Source data:

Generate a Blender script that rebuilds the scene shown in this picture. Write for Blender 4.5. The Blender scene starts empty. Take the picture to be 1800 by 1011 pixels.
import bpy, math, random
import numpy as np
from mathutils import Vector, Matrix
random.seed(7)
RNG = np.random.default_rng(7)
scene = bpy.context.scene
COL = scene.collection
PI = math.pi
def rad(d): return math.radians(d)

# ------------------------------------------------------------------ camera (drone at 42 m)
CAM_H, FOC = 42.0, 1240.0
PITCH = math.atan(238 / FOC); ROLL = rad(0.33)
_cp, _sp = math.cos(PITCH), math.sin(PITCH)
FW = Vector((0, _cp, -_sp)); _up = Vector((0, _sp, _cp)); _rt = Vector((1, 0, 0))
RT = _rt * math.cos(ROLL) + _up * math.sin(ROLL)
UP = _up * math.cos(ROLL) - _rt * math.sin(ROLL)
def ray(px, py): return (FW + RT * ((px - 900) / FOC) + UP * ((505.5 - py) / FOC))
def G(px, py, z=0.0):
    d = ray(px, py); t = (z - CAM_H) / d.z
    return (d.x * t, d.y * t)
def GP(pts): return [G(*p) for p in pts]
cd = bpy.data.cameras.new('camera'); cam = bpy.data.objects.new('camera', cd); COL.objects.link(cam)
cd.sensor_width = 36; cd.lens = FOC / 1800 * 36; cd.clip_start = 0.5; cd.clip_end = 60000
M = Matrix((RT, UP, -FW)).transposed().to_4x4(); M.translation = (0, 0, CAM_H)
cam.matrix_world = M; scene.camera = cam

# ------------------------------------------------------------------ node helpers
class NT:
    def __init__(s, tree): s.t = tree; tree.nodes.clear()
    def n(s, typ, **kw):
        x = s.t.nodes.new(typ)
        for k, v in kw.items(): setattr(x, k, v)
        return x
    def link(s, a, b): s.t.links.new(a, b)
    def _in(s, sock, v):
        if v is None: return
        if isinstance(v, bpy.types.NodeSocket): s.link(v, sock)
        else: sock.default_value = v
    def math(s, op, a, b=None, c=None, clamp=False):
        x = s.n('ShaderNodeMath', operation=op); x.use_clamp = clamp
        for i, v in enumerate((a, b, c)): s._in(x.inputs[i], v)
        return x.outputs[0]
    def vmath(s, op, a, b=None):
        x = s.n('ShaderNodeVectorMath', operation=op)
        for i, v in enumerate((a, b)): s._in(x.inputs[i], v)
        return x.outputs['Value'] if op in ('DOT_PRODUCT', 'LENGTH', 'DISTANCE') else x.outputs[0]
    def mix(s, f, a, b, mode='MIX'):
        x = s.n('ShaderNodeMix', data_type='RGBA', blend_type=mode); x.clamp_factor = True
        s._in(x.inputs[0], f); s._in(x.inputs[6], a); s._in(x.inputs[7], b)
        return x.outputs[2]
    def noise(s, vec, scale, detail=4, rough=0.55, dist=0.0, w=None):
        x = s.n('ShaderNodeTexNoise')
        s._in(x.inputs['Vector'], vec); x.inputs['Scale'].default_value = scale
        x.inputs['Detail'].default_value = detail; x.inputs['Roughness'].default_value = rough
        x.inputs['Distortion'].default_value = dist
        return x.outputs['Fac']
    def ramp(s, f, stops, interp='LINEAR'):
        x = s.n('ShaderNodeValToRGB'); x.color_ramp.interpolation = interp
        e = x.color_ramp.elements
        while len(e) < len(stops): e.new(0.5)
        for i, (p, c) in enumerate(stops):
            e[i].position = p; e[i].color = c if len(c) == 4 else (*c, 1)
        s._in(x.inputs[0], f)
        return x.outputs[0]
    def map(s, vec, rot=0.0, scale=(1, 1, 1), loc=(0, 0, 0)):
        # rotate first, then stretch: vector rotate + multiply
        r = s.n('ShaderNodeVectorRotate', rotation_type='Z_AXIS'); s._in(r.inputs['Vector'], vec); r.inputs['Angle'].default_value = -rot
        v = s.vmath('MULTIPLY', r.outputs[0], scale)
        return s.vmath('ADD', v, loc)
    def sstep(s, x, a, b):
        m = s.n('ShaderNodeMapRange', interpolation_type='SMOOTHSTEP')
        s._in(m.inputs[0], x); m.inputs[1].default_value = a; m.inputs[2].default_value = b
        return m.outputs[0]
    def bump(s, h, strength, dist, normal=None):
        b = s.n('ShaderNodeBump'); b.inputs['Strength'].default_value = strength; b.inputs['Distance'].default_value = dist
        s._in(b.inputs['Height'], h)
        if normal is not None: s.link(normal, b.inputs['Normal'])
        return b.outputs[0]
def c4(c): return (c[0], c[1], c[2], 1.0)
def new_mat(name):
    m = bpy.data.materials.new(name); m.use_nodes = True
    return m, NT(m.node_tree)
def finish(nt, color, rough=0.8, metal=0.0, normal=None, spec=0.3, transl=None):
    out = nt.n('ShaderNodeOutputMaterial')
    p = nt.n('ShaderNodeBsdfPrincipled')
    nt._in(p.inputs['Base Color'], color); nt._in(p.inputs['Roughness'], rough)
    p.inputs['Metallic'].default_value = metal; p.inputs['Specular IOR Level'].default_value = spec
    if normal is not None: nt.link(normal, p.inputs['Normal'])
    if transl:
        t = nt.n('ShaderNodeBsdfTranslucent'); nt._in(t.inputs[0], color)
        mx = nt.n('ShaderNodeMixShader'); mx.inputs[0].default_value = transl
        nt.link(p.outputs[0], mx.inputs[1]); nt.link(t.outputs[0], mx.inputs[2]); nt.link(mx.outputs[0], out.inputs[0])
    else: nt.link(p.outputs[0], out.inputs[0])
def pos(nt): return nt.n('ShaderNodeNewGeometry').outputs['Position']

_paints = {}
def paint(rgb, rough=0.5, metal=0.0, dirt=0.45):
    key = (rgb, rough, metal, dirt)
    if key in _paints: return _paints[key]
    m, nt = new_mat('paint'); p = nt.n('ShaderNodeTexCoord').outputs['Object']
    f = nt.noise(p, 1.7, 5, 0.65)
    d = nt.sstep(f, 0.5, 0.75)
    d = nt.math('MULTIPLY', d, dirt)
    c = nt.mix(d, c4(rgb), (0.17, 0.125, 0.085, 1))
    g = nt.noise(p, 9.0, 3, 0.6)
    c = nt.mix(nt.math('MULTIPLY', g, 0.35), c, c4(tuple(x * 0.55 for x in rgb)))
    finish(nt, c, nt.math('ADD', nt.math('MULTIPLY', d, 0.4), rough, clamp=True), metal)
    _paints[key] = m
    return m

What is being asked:
Return exactly the lines from the beginning of the data above through the one containing "def rad(d): return math.radians(d)", please. Include both end lines and add nothing else.

Solution for this problem:
Generate a Blender script that rebuilds the scene shown in this picture. Write for Blender 4.5. The Blender scene starts empty. Take the picture to be 1800 by 1011 pixels.
import bpy, math, random
import numpy as np
from mathutils import Vector, Matrix
random.seed(7)
RNG = np.random.default_rng(7)
scene = bpy.context.scene
COL = scene.collection
PI = math.pi
def rad(d): return math.radians(d)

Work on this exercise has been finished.